What is the difference between M.2 SATA and M.2 NVMe?

M.2 SATA uses the SATA protocol and is limited to ~550 MB/s, while M.2 NVMe uses PCIe lanes and can reach multiple GB/s (e.g., PCIe 3.0 x4 ~4 GB/s). Physically, both use the same M.2 connector, but the key may differ: M.2 SATA often uses B-key, while NVMe uses M-key. Some slots support both. The exam expects you to know that not all M.2 SSDs are fast; check the protocol.

Can I use an NVMe drive in a SATA-only M.2 slot?

No. If the M.2 slot is wired for SATA only, it lacks PCIe lanes, so an NVMe drive will not be detected. You must check the motherboard manual to see if the slot supports NVMe (PCIe). Some slots support both, but many older ones are SATA-only. The exam may present this as a troubleshooting scenario.

What does M.2 2280 mean?

M.2 2280 refers to a module size: 22mm wide and 80mm long. The first two digits are width in mm, the next two are length in mm. Common sizes: 2230, 2242, 2260, 2280, 22110. The exam may ask you to identify the size from a label or picture.

What is the speed of PCIe 3.0 x4 NVMe?

PCIe 3.0 provides about 985 MB/s per lane. With x4 lanes, the theoretical maximum is ~3.94 GB/s. Real-world speeds are slightly lower due to overhead, but expect around 3.5 GB/s sequential reads. The exam often rounds to 4 GB/s.

What does B-key and M-key mean on M.2 SSDs?
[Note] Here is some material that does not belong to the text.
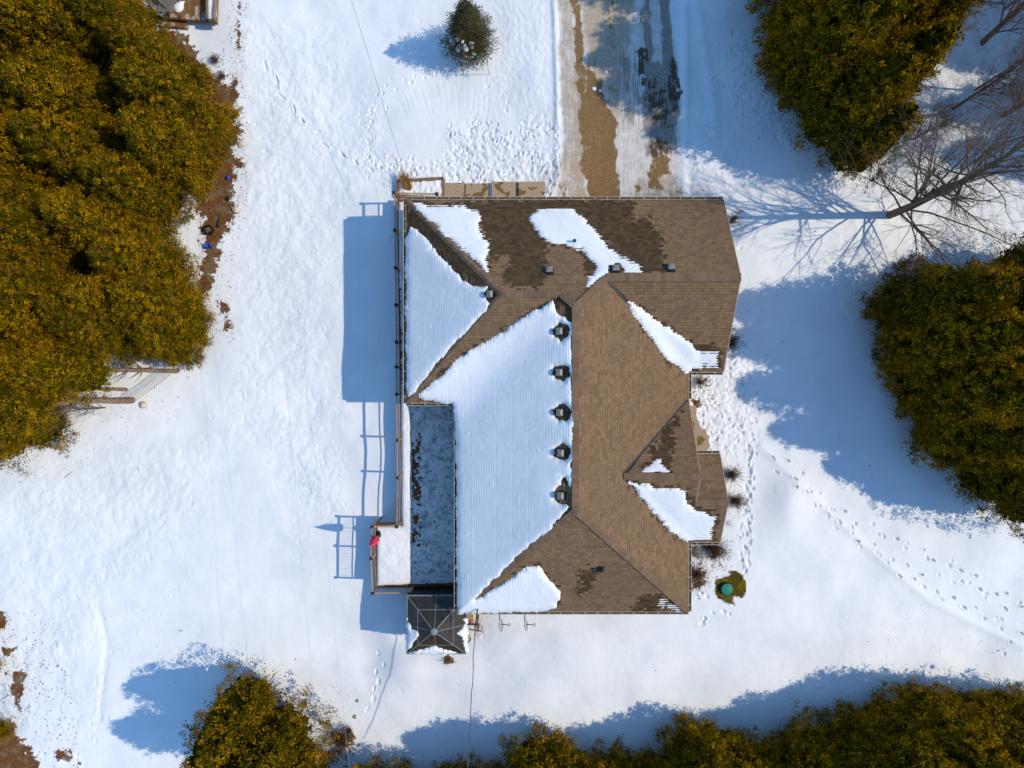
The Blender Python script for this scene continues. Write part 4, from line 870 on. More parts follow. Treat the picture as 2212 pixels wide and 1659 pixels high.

B-key has a notch on the left side (pins 12-19) and supports SATA and PCIe x2. M-key has a notch on the right side (pins 59-66) and supports PCIe x4. A B+M keyed card has both notches and fits both types of slots, but is limited to the lower capability (e.g., PCIe x2). The exam may test which key fits which slot.

Why does my M.2 NVMe drive get very hot?

NVMe drives can generate significant heat under sustained loads, especially PCIe 4.0 drives. High temperatures can cause thermal throttling, reducing performance. Many motherboards include heatsinks for M.2 slots. The exam may mention that M.2 NVMe drives benefit from passive or active cooling.

Can I use an M.2 NVMe drive in a PCIe slot via an adapter?

Yes, you can use an M.2 to PCIe adapter card to install an M.2 NVMe drive in a standard PCIe slot (x4 or x16). The adapter provides the necessary PCIe lanes and power. However, the drive will still use the NVMe protocol. This is a common way to add NVMe storage to older systems without M.2 slots.